Quando la discriminazione si fa sottile
Ma a volte la discriminazione assume forme molto insidiose e sottili, tanto più pericolose se inconsapevoli. Così anche lo stupore per un comportamento positivo può nascondere la conferma di un pregiudizio. Parole ormai di uso comune, estratte da un vocabolario consolidato, dette per abitudine e comodità, forse senza malizia e senza rendersi conto del loro carico discriminatorio e giudicante. Tuttavia il loro uso inconscio connota comunque una posizione, un punto di partenza nello sguardo sul reale. Definito solitamente dal linguaggio dei potenti.
Barbari. Sono barbari. Balbettano la lingua della civiltà. E se la parlano, esce strana dalle loro bocche e strana entra nelle orecchie dei greci. Il linguaggio come manifestazione dell’essere, il linguaggio che definisce un’identità. Sono i barbari a doversi far capire, sono gli «altri» a dover imparare la lingua di chi conta. E se il risultato non è perfetto, lo sforzo marca l’insopprimibile distanza. Perché se vuoi essere preso in considerazione davvero e alla pari, la differenza del tuo accento non si deve più percepire. Devi diventare uguale.
Non so davvero se sia stata una scelta deliberata non includere i soggetti di quell’accoglienza straordinaria nel versetto guida del Sussidio. Basta del resto, una sola occhiata alle traduzioni per accorgersi delle diverse sfumature restituite da una parola che in realtà è ben caratterizzata: «Gli indigeni», «gli abitanti del luogo» … E d’altro canto, puntare subito alla philanthrôpia è sicuramente un invito a vedere ciò che conta, per fissare e prendere a modello quei momenti altissimi in cui la solidarietà unisce e ci restituisce la nostra umanità. Senza più il bisogno ossessivo di distinguerci noi dagli altri.
Ma, almeno qui, credo sia importante non scordare da chi arriva quel comportamento tanto inusuale da esser riconosciuto fuori dal comune. Perché se si dicono gli altri barbari, spesso li si pensa barbari e ci si stupisce nello scoprirli capaci di virtù civili. Non è saggio allora superare quella parola, non senza prima averla attraversata, sentendone il peso addosso.
La rabbia degli esclusi
In ebraico, «parola» e «cosa» son dette nello stesso modo, davar rivela la verità e la sapienza di questo legame, l’alleanza stretta di voce ed effetto, tra dire ed essere. Le parole sono le cose, hanno un peso. Come nuclei di gravità attraggono, spostano equilibri, modellano e modificano il tessuto del reale e la sua percezione. Dire e non dire o dire in un modo piuttosto che in altro non è indifferente, lo sappiamo bene. Le parole sono pietra o pane, dipende.

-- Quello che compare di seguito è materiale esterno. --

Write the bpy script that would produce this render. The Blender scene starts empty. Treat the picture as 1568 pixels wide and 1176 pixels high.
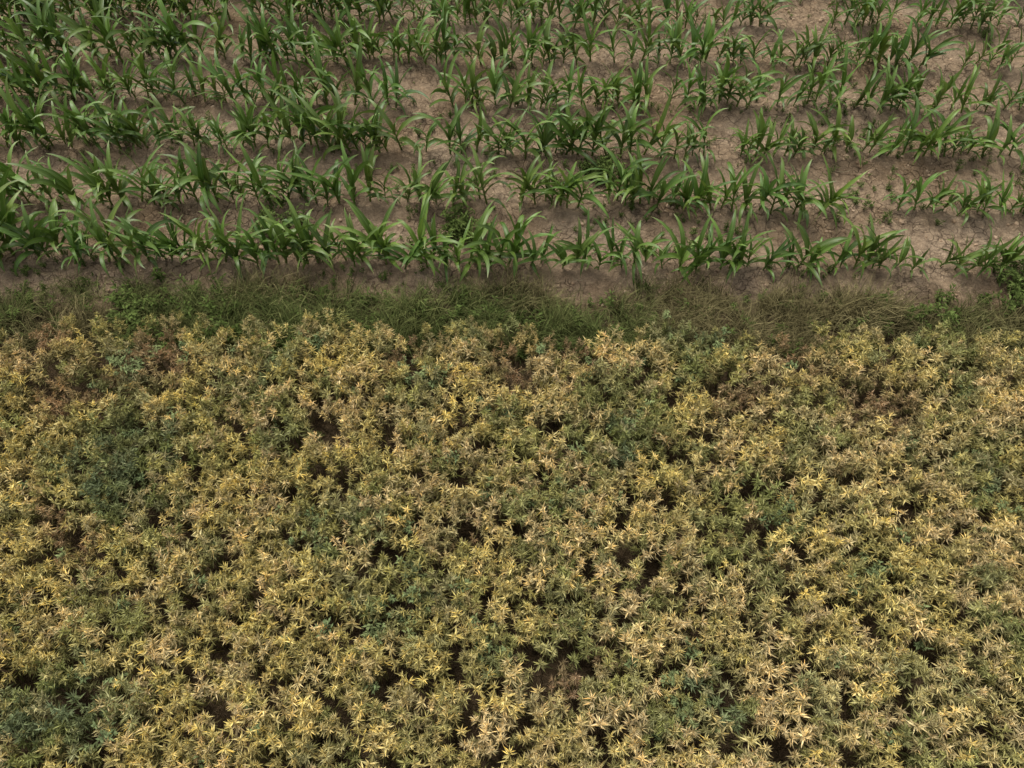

Bisogna essere barbari e in condizioni di alterità per sapere che non è cosa semplice trasformare la durezza ricevuta in dono d’apertura. L’esclusione, l’essere parte debole non è garanzia di sensibilità del cuore. Una fin troppo facile retorica fa dei poveri di ogni genere dei maestri d’umanità, a prescindere. Ma non è vero che la privazione sia per sé stessa garanzia di delicatezza verso il bisogno altrui. Perché spesso – e come non capirlo? – il rifiuto e il giudizio generano chiusura, solitudine e rivalsa. Sentimenti e rivendicazioni che troppo spesso vengono derubricate con sufficienza, come manifestazioni inappropriate. Ma l’invisibile, se s’accorge d’essere, esige la giustizia del suo posto rubato nel mondo. E chi detiene il potere, anche quello del linguaggio, raramente glielo concederà senza ritorsioni.

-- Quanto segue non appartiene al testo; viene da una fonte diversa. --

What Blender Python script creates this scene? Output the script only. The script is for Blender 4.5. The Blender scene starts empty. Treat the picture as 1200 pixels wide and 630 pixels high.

«È deplorevole, ma è una realtà storica: è raro che i gruppi privilegiati rinuncino volontariamente ai loro privilegi (…). Sappiamo per dolorosa esperienza che l'oppressore non concede mai la libertà per decisione spontanea» (M. L. King, Lettera dal carcere di Birmingham, 16 aprile 1963).
Rispondere bene al male
La via evangelica è esigente: rispondere bene al male. Un tasso di cambio di altro livello che agisce nell’essere delle cose. E occorre qualcuno che si assuma la responsabilità, il peso delle parole e delle cose subite.

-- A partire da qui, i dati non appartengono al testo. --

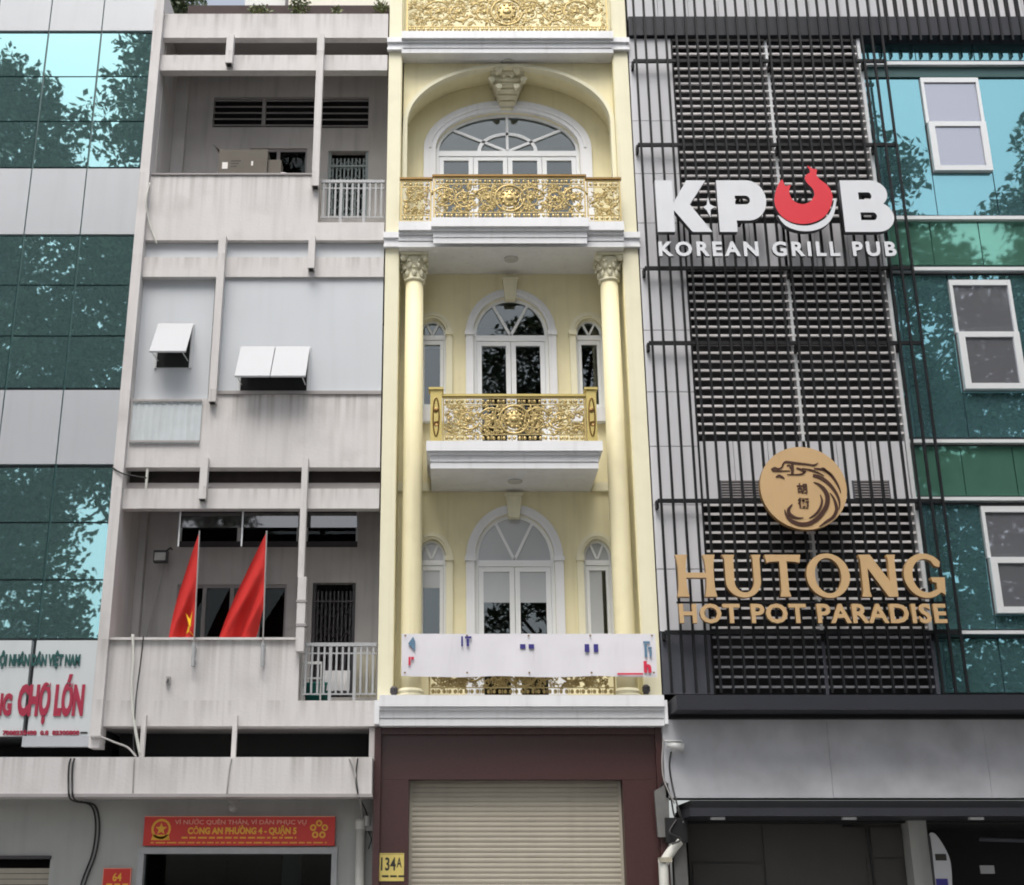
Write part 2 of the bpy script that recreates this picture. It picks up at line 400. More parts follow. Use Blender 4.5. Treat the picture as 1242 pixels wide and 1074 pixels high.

Su altre rive, in realtà non distanti dall’approdo di Paolo, simili parole solidali furono pronunciate per un gruppo di stranieri naufragati: Non ignara mali miseris succurrere disco, «non ignara di mali, imparo a soccorrere i miseri» (Virgilio, Eneide, I, 630). Il coraggio di connettere l’esperienza personale della sofferenza con la compassione per il dolore altrui. Didone usa il verbo del discepolato e lo usa al presente, perché di imparare non si smette mai. Nemmeno di imparare a parlare. Diciamolo che sono stati i barbari a trattare con gentilezza. Le parole costruiscono quel che osiamo immaginare.